AT&T To Buy Time Warner – Bad News for Consumers

Good news AT&T and DirecTV customers! Your cable packages might be getting a significant upgrade here in the near future. AT&T and its subscribers will have the opportunity to obtain access to HBO, CNN, TNT, Cartoon Network, TBS, and Warner Brothers. This is due to the recent agreement for AT&T to purchase Time Warner for $85 billion dollars. However, if you are one of the many Americans who do not subscribe to AT&T, this could be bad news for some of your favorite shows and programs broadcast by Time Warner.
With the increase of online television subscriptions, such as Sling TV, Amazon Prime, Hulu, Netflix, and PlayStation Vue, traditional cable subscriptions have taken a downturn. AT&T is one of many cable providers who are looking for another avenue to increase their viewership. AT&T is doing this by purchasing Time Warner so as to acquire rights to Time Warner subsidiary companies such as the ones listed above. However, this creates a problem. AT&T is a cable provider not a content producer. Time Warner creates content and enjoys the ability to sell its content to anyone who expresses an interest in buying it.  With this marriage with AT&T, Time Warner loses this ability.

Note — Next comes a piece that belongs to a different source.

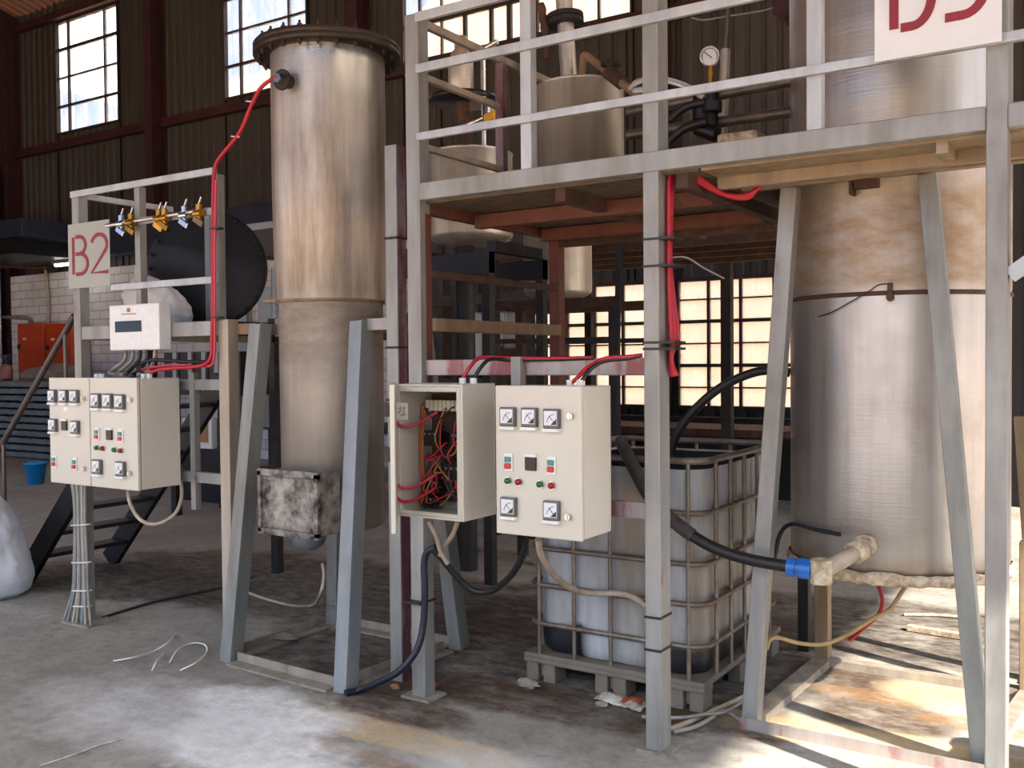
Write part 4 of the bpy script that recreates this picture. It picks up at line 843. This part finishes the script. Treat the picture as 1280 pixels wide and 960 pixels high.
obj('brace', MB().bar((q.x+.74, 6.90, 1.20), (q.x+.80, 6.90, 2.55), .04, .04), 'black_steel', fr)
bp = thing('pipe_pair', 'two horizontal dark pipes from the drum vessel to the big tank', 'pipes', (-1.8, 4.6, 2.8))
for px0, py0, px1, py1 in ((785, 140, 1002, 99), (785, 169, 1002, 138)):
    obj('pipe', MB().cyl(aty(px0, py0, 4.6), aty(px1, py1, 4.6), .027, 16), 'pipe_grey' if 'pipe_grey' in M else 'dark_pipe', bp)
vc = obj('valve_cluster', MB().cyl(aty(886, 108, 4.55), aty(886, 170, 4.55), .045, 10).cyl(aty(878, 120, 4.53), aty(878, 150, 4.53), .05, 8).cyl(aty(872, 160, 4.53), aty(896, 168, 4.53), .04, 8).cyl(aty(890, 128, 4.50), aty(890, 140, 4.50), .05, 8), 'black_steel', bp)
for pts, mt, r in (([(836, 178), (846, 168), (862, 158), (884, 152)], 'black_rubber', .022), ([(838, 150), (848, 140), (862, 132), (882, 128)], 'black_rubber', .02), ([(787, 112), (796, 103), (812, 99), (832, 100), (852, 106), (868, 114), (880, 122)], 'clear_hose', .016), ([(792, 114), (806, 112), (818, 112)], 'clear_hose', .016)):
    obj('hose', MB().tube([aty(x, y, 4.48) for x, y in pts], r, 10, 6), mt, bp)
gz = aty(887, 70, 4.52); gn = V((.36, -.93, -.08)).normalized(); gx = Matrix((gn.cross(Z_).normalized(), (gn.cross(gn.cross(Z_))*-1).normalized(), gn)).transposed()
pg = thing('pressure_gauge', 'round pressure gauge on a brass stem above the two dark pipes', 'gauge', gz-V((0, 0, .16)))
obj('casing', MB().lathe([(.001, -.03), (.045, -.03), (.048, -.025), (.048, .004), (.044, .006), (.044, .0)], gz, 32, gx), 'chrome', pg)
dl = obj('dial', MB().lathe([(.0441, .0), (.001, .001)], gz, 32, gx), 'meter_face', pg)
gu, gv = V(gx.col[0]), V(gx.col[1])
m = MB(); m.stroke(arc(0, 0, .036, .036, -30, 210, 20), .003, gz+gn*.002, -gu, -gv*-1 if False else gv, .0008); obj('scale_mark', m, 'ink', dl)
m = MB(); m.stroke([(-.012, -.01), (.026, .02)], .004, gz+gn*.003, gu, gv, .0008); obj('needle', m, 'ink', dl)
obj('stem', MB().cyl(gz+V((0, .01, -.16)), gz+V((0, .01, -.045)), .012, 10).cyl(gz+V((0, .01, -.10)), gz+V((0, .01, -.06)), .018, 6), 'brass', pg)
vp = thing('vent_pipe', 'upright pale pipe with a thin rod above, right of the pressure gauge', 'pipe', aty(906, 172, 4.75))
obj('pipe', MB().cyl(aty(903, 172, 4.75), aty(907, 62, 4.75), .025, 14), 'steel_tank_far', vp)
obj('rod', MB().cyl(aty(907, 62, 4.75), aty(912, -10, 4.75), .012, 10), 'dark_pipe', vp)
q0, q1 = aty(896, 168, 4.5), aty(946, 178, 4.5)
tag(obj('deck_box', MB().box(q0.x, q1.x, 4.5, 4.75, 2.442, q0.z), 'crusted', bevel=.01), 'low pale crusted box on the deck under the two dark pipes', 'box')
cable('overhead_wire', 'thin wire sagging along the maroon beam high above the deck', [aty(864, 22, 6.5), aty(880, 25, 6.5), aty(910, 20, 6.5), aty(950, 14, 6.5), aty(972, 8, 6.5)], .006, 'sheet_grey', 'wire')
hl = aty(975, 4, 6.5)
tag(obj('hoist_block', MB().box(hl.x-.02, hl.x+.16, 6.4, 6.6, hl.z-.1, hl.z+.25).cyl((hl.x+.07, 6.5, hl.z-.16), (hl.x+.07, 6.5, hl.z-.1), .03, 10).cyl((hl.x+.07, 6.5, hl.z+.2), (hl.x+.07, 6.5, 10.5), .02, 10), 'maroon_steel', bevel=.02), 'dark maroon hoist block hanging at the top behind the big tank', 'hoist')
# ------------------------------------------------------------------ stair behind the left boxes
sr = thing('steel_stair', 'black steel stair climbing to the B2 platform behind the left control boxes', 'stair', (-6.4, 4.6, 0))
S0, SS = -7.22, 1.06
for yy in (4.22, 4.95): obj('stringer', MB().bar((S0, yy, .02), (S0+1.42, yy, .02+1.42*SS), .045, .17), 'black_steel', sr)
for k in range(9):
    z = .2+.19*k; x = S0+(z-.02)/SS
    if x < S0+1.32: obj('tread', MB().box(x-.09, x+.09, 4.245, 4.925, z-.015, z+.015), 'black_steel', sr)
h0 = aty(0, 560, 4.22); h1 = aty(91, 398, 4.22); hv = (h1-h0)
obj('handrail', MB().tube([h0-hv*.25, h0, h1, h1+hv*.02], .024, 12), 'dark_pipe', sr)
for f in (.05, .9): p_ = h0+hv*f; obj('baluster', MB().cyl((p_.x, 4.22, .02+(p_.x-S0)*SS+.05), p_, .016, 8), 'dark_pipe', sr)
# ------------------------------------------------------------------ far left background
q = atz(30, 574, 0)
for k in range(11):
    z = .02+.125*k; m = MB(); dx, dy = random.uniform(-.03, .03), random.uniform(-.03, .03)
    x0, x1, y0, y1 = -18.6+dx, -14.9+dx, 9.75+dy, 11.15+dy; pr = []
    for i in range(25): xx = x0+(x1-x0)*i/24; pr.append((xx, z+.012*(i % 2)))
    pr += [(xx, zz+.085) for xx, zz in reversed(pr)]
    m.prism(pr, (0, y1, 0), X_, Z_, y1-y0)
    tag(obj('ribbed_sheet', m, 'sheet_grey'), 'identical grey ribbed sheet in the floor stack before the white brick wall', 'sheet', 'grey ribbed sheets in the far stack')
for (pa, pb, lab) in ((22, 55, 'orange cabinet beyond the sheet stack, left one with a small plate'), (57, 90, 'orange cabinet beyond the sheet stack, right one by the handrail')):
    x0, x1 = aty(pa, 430, 11.25).x, aty(pb, 430, 11.25).x; zt = aty(pa, 405, 11.25).z
    t = thing('cabinet', lab, 'cabinet', ((x0+x1)/2, 11.35, 0), 'orange cabinets at the brick wall')
    obj('body', MB().box(x0, x1, 11.25, 11.64, 0, zt), 'orange_enamel', t, bevel=.015)
    dd_ = obj('door', MB().box(x0+.03, x1-.03, 11.235, 11.25, .08, zt-.06), 'orange_enamel', t, bevel=.006)
    obj('plate', MB().box(x0+.22, x0+.34, 11.228, 11.235, zt-.33, zt-.29), 'white_plastic', dd_)
    obj('handle', MB().box(x0+.05, x0+.13, 11.21, 11.235, zt-.52, zt-.42), 'dark_steel', dd_)
q = aty(8, 460, 10.3)
t = thing('gas_bottle', 'pink cylinder with a dark blue cap on the sheet stack at the left edge', 'bottle', (q.x, 10.3, 1.40))
obj('body', MB().lathe([(.001, 1.395), (.11, 1.395), (.115, 1.42), (.115, 1.60), (.08, 1.66), (.05, 1.68), (.001, 1.68)], (q.x, 10.3, 0), 24), 'pink_bottle', t)
obj('cap', MB().lathe([(.04, 1.68), (.04, 1.73), (.09, 1.80), (.09, 1.86), (.001, 1.86)], (q.x, 10.3, 0), 20), 'teal_dark', t)
for k, (p_, w_, h_) in enumerate(((50, .62, .22), (78, .5, .28))):
    q = aty(p_, 462, 10.4); sack('dusty_sack', ['dusty grey sack lying on the sheet stack, left one', 'dusty grey sack lying on the sheet stack, right one by the stair rail'][k], 'sack', (q.x, 10.4, 1.395), (w_*.62, .3), h_, 'dusty_sack', 20+k, top=.6, group='dusty sacks on the sheets')
q = atz(45, 605, 0)
t = thing('bucket', 'small bright blue bucket on the floor behind the stair foot', 'bucket', (q.x, q.y, 0))
obj('body', MB().lathe([(.001, 0), (.10, 0), (.145, .29), (.15, .29), (.15, .30), (.135, .30), (.09, .02), (.001, .02)], (q.x, q.y, 0), 32), 'blue_bin_plastic', t)
obj('rim', MB().lathe([(.145, .28), (.16, .28), (.16, .302), (.145, .302), (.145, .28)], (q.x, q.y, 0), 32), 'blue_bin_plastic', t)
m = MB().box(-20.3, -9.5, 11.25, 11.6, 3.72, 4.28); tag(obj('steel_beam', m, 'navy_steel', bevel=.01), 'long navy blue steel beam running along the back wall above the white bricks', 'beam')
t = thing('duct', 'dark blue boxed duct jutting out at the far left above the bricks', 'duct', (-18.9, 10.6, 3.75))
obj('body', MB().box(-21+.6, -17.0, 10.0, 11.2, 4.0, 4.33), 'navy_steel', t, bevel=.01); obj('underside_hood', MB().box(-20.3, -17.4, 10.1, 11.2, 3.72, 4.0), 'black_steel', t)
t = thing('tube_lamp', 'lit double tube lamp fixed above the white bricks left of the B2 sign', 'lamp', (-16.6, 11.3, 3.5))
x0, x1 = aty(70, 327, 11.35).x, aty(100, 325, 11.35).x; z = aty(84, 327, 11.35).z
obj('housing', MB().box(x0-.08, x1+.4, 11.3, 11.42, 3.66, 3.719), 'sheet_grey', t)
for dz in (-.04, .045): obj('tube', MB().cyl((x0, 11.35, z+dz), (x1+.35, 11.35, z+dz), .042, 12), 'tube_light', t)
obj('bracket', MB().box(x0+.02, x0+.05, 11.36, 11.40, z-.05, 3.66).box(x1+.2, x1+.23, 11.36, 11.40, z-.05, 3.66), 'sheet_grey', t)
for k, pts in enumerate(([(0, 396), (20, 397), (34, 398), (38, 402), (38, 408)], [(57, 338), (60, 372), (60, 404)])):
    cable('wall_pipe', ['pale pipe running along the white bricks above the orange cabinets', 'vertical pale conduit on the white bricks above the right orange cabinet'][k], [aty(x, y, 11.62) for x, y in pts], .04 if k == 0 else .03, 'dusty_sack' if k == 0 else 'beige_conduit', 'pipe')
cable('wall_rod', 'thin red pipe on the wall just below the navy duct', [aty(0, 333, 10.8), aty(20, 334, 10.8), aty(56, 335, 10.8)], .025, 'red_oxide', 'pipe')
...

A company that owns pipes, whether over the air or through the ground, doesn’t actually benefit from owning the content flowing through those pipes.

 
If this merger is approved, it has potential to create two significant problems. First, it may deny access to popular television and movie content because AT&T will most likely be reluctant to sell its newly acquired content to competitors. There is already such a small number of cable companies, with many places only having two viable options, AT&T or Time Warner Cable, that anyone not paying for AT&T may not be able to gain access to certain content. While regulators will most likely make AT&T adhere to certain stipulations regarding harboring its content, regulators cannot control AT&T in regards to all of this newly acquired content.
The second problem it creates is that, because this is a marriage of mismatching companies, more people are going to leave traditional cable companies for Internet based TV. This relates directly back to the first problem in that, as more people leave traditional cable companies, more people will be losing access to this popular content and AT&T’s acquisition of Time Warner will essentially be pointless. Unlike AT&T’s acquisition of DirecTV, which made total sense because they were matching companies, this merger with Time Warner does not make much sense unless everyone in America who wants to view popular Time Warner content starts subscribing to AT&T’s network.
Now, there is a realistic chance that regulators will get it right, Time Warner will still have some direction on how their content is distributed, and AT&T won’t be stingy with its content. In a perfect world right? However, to be realistic, there will be several popular television shows, movies, cartoons, and even sports that are going most likely going to disappear from your television subscription if you don’t pay for AT&T. So will you make the switch to AT&T to keep your favorite shows? Well AT&T sure hopes you do and you won’t be alone if that happens.